------ Given material ------

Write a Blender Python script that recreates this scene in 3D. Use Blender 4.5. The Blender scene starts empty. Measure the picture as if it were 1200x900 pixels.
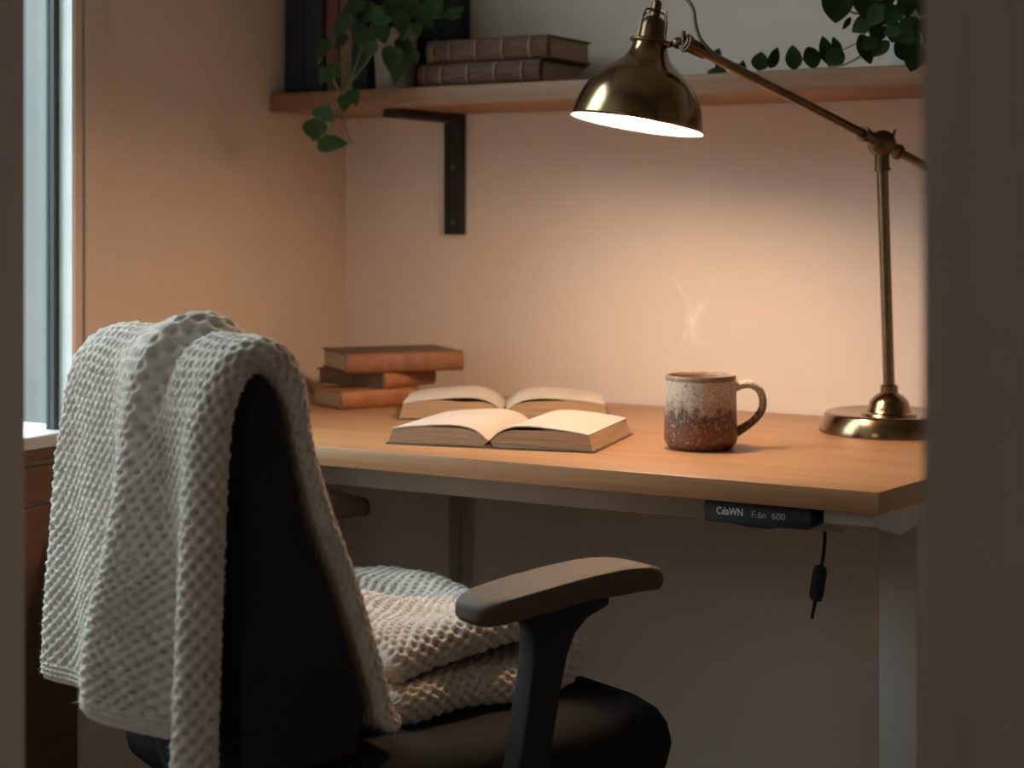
import bpy, bmesh, math, random
import numpy as np
from mathutils import Vector, Matrix

random.seed(7)
rng = np.random.default_rng(7)
SC = bpy.context.scene
COL = SC.collection
PI = math.pi

# ------------------------------------------------------------------ camera model
FPX, HX, HY, EYE = 2000.0, 600.0, 255.0, 1.01      # focal length in px, horizon, eye height
C30, S30 = math.cos(math.radians(30)), 0.5


def at(px, py, D):
    """Point at depth D behind a pixel of the 1200x900 photograph."""
    X = (px - HX) / FPX * D
    return Vector((C30 * X - S30 * D, S30 * X + C30 * D, EYE + (HY - py) / FPX * D))


def aty(px, py, y):
    """Point on the upright plane parallel to the back wall at room depth y."""
    k = (px - HX) / FPX
    return at(px, py, y / (S30 * k + C30))


# ------------------------------------------------------------------ node helpers
def new_mat(name):
    m = bpy.data.materials.new(name)
    m.use_nodes = True
    nt = m.node_tree
    for n in list(nt.nodes):
        nt.nodes.remove(n)
    out = nt.nodes.new('ShaderNodeOutputMaterial')
    b = nt.nodes.new('ShaderNodeBsdfPrincipled')
    nt.links.new(b.outputs[0], out.inputs[0])
    return m, nt, b, out


def N(nt, typ, **kw):
    n = nt.nodes.new(typ)
    for k, v in kw.items():
        if k.startswith('i_'):
            key = k[2:]
            n.inputs[int(key) if key.isdigit() else key.replace('_', ' ')].default_value = v
        else:
            setattr(n, k, v)
    return n


def ramp(nt, stops):
    r = nt.nodes.new('ShaderNodeValToRGB')
    e = r.color_ramp.elements
    while len(e) < len(stops):
        e.new(0.5)
    for el, (p, c) in zip(e, stops):
        el.position = p
        el.color = (c[0], c[1], c[2], 1)
    return r


def mat(name, c1, c2=None, rough=0.6, metal=0.0, scale=(20, 20, 20), bump=0.0, bscale=None,
        detail=5.0, coat=0.0, sheen=0.0, lo=0.3, hi=0.7, spec=0.5):
    """Noise-varied procedural surface in object space."""
    m, nt, b, out = new_mat(name)
    L = nt.links.new
    tc = N(nt, 'ShaderNodeTexCoord')
    mp = N(nt, 'ShaderNodeMapping')
    mp.inputs['Scale'].default_value = scale
    L(tc.outputs['Object'], mp.inputs[0])
    nz = N(nt, 'ShaderNodeTexNoise', i_Scale=1.0, i_Detail=detail, i_Roughness=0.6)
    L(mp.outputs[0], nz.inputs['Vector'])
    r = ramp(nt, [(lo, c1), (hi, c2 or c1)])
    L(nz.outputs['Fac'], r.inputs[0])
    L(r.outputs[0], b.inputs['Base Color'])
    b.inputs['Roughness'].default_value = rough
    b.inputs['Metallic'].default_value = metal
    b.inputs['Specular IOR Level'].default_value = spec
    if coat:
        b.inputs['Coat Weight'].default_value = coat
        b.inputs['Coat Roughness'].default_value = 0.15
    if sheen:
        b.inputs['Sheen Weight'].default_value = sheen
        b.inputs['Sheen Roughness'].default_value = 0.5
    if bump:
        n2 = N(nt, 'ShaderNodeTexNoise', i_Scale=1.0, i_Detail=6.0, i_Roughness=0.65)
        m2 = N(nt, 'ShaderNodeMapping')
        m2.inputs['Scale'].default_value = bscale or scale
        L(tc.outputs['Object'], m2.inputs[0])
        L(m2.outputs[0], n2.inputs['Vector'])
        bp = N(nt, 'ShaderNodeBump', i_Strength=bump, i_Distance=0.002)
        L(n2.outputs['Fac'], bp.inputs['Height'])
        L(bp.outputs[0], b.inputs['Normal'])
    return m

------

— Task instructions —
Omit any images, then output the listing exactly.

— Response —
Write a Blender Python script that recreates this scene in 3D. Use Blender 4.5. The Blender scene starts empty. Measure the picture as if it were 1200x900 pixels.
import bpy, bmesh, math, random
import numpy as np
from mathutils import Vector, Matrix

random.seed(7)
rng = np.random.default_rng(7)
SC = bpy.context.scene
COL = SC.collection
PI = math.pi

# ------------------------------------------------------------------ camera model
FPX, HX, HY, EYE = 2000.0, 600.0, 255.0, 1.01      # focal length in px, horizon, eye height
C30, S30 = math.cos(math.radians(30)), 0.5


def at(px, py, D):
    """Point at depth D behind a pixel of the 1200x900 photograph."""
    X = (px - HX) / FPX * D
    return Vector((C30 * X - S30 * D, S30 * X + C30 * D, EYE + (HY - py) / FPX * D))


def aty(px, py, y):
    """Point on the upright plane parallel to the back wall at room depth y."""
    k = (px - HX) / FPX
    return at(px, py, y / (S30 * k + C30))


# ------------------------------------------------------------------ node helpers
def new_mat(name):
    m = bpy.data.materials.new(name)
    m.use_nodes = True
    nt = m.node_tree
    for n in list(nt.nodes):
        nt.nodes.remove(n)
    out = nt.nodes.new('ShaderNodeOutputMaterial')
    b = nt.nodes.new('ShaderNodeBsdfPrincipled')
    nt.links.new(b.outputs[0], out.inputs[0])
    return m, nt, b, out


def N(nt, typ, **kw):
    n = nt.nodes.new(typ)
    for k, v in kw.items():
        if k.startswith('i_'):
            key = k[2:]
            n.inputs[int(key) if key.isdigit() else key.replace('_', ' ')].default_value = v
        else:
            setattr(n, k, v)
    return n


def ramp(nt, stops):
    r = nt.nodes.new('ShaderNodeValToRGB')
    e = r.color_ramp.elements
    while len(e) < len(stops):
        e.new(0.5)
    for el, (p, c) in zip(e, stops):
        el.position = p
        el.color = (c[0], c[1], c[2], 1)
    return r


def mat(name, c1, c2=None, rough=0.6, metal=0.0, scale=(20, 20, 20), bump=0.0, bscale=None,
        detail=5.0, coat=0.0, sheen=0.0, lo=0.3, hi=0.7, spec=0.5):
    """Noise-varied procedural surface in object space."""
    m, nt, b, out = new_mat(name)
    L = nt.links.new
    tc = N(nt, 'ShaderNodeTexCoord')
    mp = N(nt, 'ShaderNodeMapping')
    mp.inputs['Scale'].default_value = scale
    L(tc.outputs['Object'], mp.inputs[0])
    nz = N(nt, 'ShaderNodeTexNoise', i_Scale=1.0, i_Detail=detail, i_Roughness=0.6)
    L(mp.outputs[0], nz.inputs['Vector'])
    r = ramp(nt, [(lo, c1), (hi, c2 or c1)])
    L(nz.outputs['Fac'], r.inputs[0])
    L(r.outputs[0], b.inputs['Base Color'])
    b.inputs['Roughness'].default_value = rough
    b.inputs['Metallic'].default_value = metal
    b.inputs['Specular IOR Level'].default_value = spec
    if coat:
        b.inputs['Coat Weight'].default_value = coat
        b.inputs['Coat Roughness'].default_value = 0.15
    if sheen:
        b.inputs['Sheen Weight'].default_value = sheen
        b.inputs['Sheen Roughness'].default_value = 0.5
    if bump:
        n2 = N(nt, 'ShaderNodeTexNoise', i_Scale=1.0, i_Detail=6.0, i_Roughness=0.65)
        m2 = N(nt, 'ShaderNodeMapping')
        m2.inputs['Scale'].default_value = bscale or scale
        L(tc.outputs['Object'], m2.inputs[0])
        L(m2.outputs[0], n2.inputs['Vector'])
        bp = N(nt, 'ShaderNodeBump', i_Strength=bump, i_Distance=0.002)
        L(n2.outputs['Fac'], bp.inputs['Height'])
        L(bp.outputs[0], b.inputs['Normal'])
    return m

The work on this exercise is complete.